Callaghan was Prime Minister at the time with the International Monetary Fund knocking on his door. He was obliged to spend the day at the NEC as the economy collapsed. Party conferences were marked by endless "defeats for the leadership". Cabinet meetings were long events in which several mighty figures, all of them potential leaders, held sway. Callaghan, and Harold Wilson before him, did not have to worry only about their Chancellor, but about Roy Jenkins, Tony Benn, Tony Crosland, Shirley Williams, David Owen and many others. There could be no intense equivalent of Blair/Brown because the layers of accountability would have made it impossible.
Not surprisingly, after decades in which Labour was almost destroyed by splits and the reporting of deep divisions, Blair and Brown rushed to the other extreme.
They decided the policies. They agreed the message. That was the end of the matter. Only Brown could stop Blair and vice versa. One of their blazing rows was the equivalent of a cabinet meeting, a party gathering and an annual conference debate. It was decisive. There was a lot of speculation during the second term about whether Brown supported Blair in relation to Iraq. I knew he did for the simple reason that he did not try to block it. Only he could have done so. The rest of the cabinet had been conditioned to accept whatever the duopoly had decided. Brown made his moves on other issues, most of them in connection with the delivery of public services, because he disagreed with Blair. He did not do so over Iraq.
Their method of running a party, to some extent followed by David Cameron and George Osborne but without the mad, bad, dangerous intensity, is fatally flawed. It becomes too dependent on a few ambitious individuals getting on and getting it right.
Over time there will be positive lessons to learn from the New Labour trio. Before very long there will be considerable interest over how they managed to raise taxes in a way that still made it possible for Labour to win elections.
The current chancellor George Osborne plans to lay a big "tax and spend" trap for Labour by the time of the next election when he will almost certainly propose tax cuts. It will take much ingenuity and courage from Labour's new leader to avoid falling straight into it.

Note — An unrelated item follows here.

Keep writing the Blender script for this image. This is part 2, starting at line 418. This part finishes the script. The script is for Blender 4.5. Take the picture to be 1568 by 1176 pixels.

From 1997 until 2005 the reverse was the case, with the Conservatives responding in precisely the way that the New Labour trio had intended.
One of the brightest of the Labour intakes from the last election, to the left of Mandelson, tells me he has every intention of buying the book for strategic insights, and he will almost certainly find some.
But the biggest lesson from this latest version of the soap opera is that running a party from the very top becomes as destructively intense as one in which virtually every member is consulted in advance on what should be in the Budget. Sometimes, a leader and a Chancellor benefit from being compelled to consult more widely before making policy decisions.
Such an approach becomes more possible now it is no longer fatal for governments to acknowledge a degree of internal difference, a positive consequence of the coalition and one that a media used to feasting on "splits" has not quite adapted to. Iron discipline that collapses into deranged indiscipline, as those holding the whips start to beat each other, is no longer a necessary sequence.
That does not mean giving control back to a party. Parties are too weak to acquire such assertiveness. But there must be a model for party politics that navigates between two extremes in which mad, bad and dangerous becomes an inevitable epitaph. For now New Labour leaves behind a perceived legacy that is almost as dangerous for the party's next leader as the one that a series of leaders faced after it left power in 1979.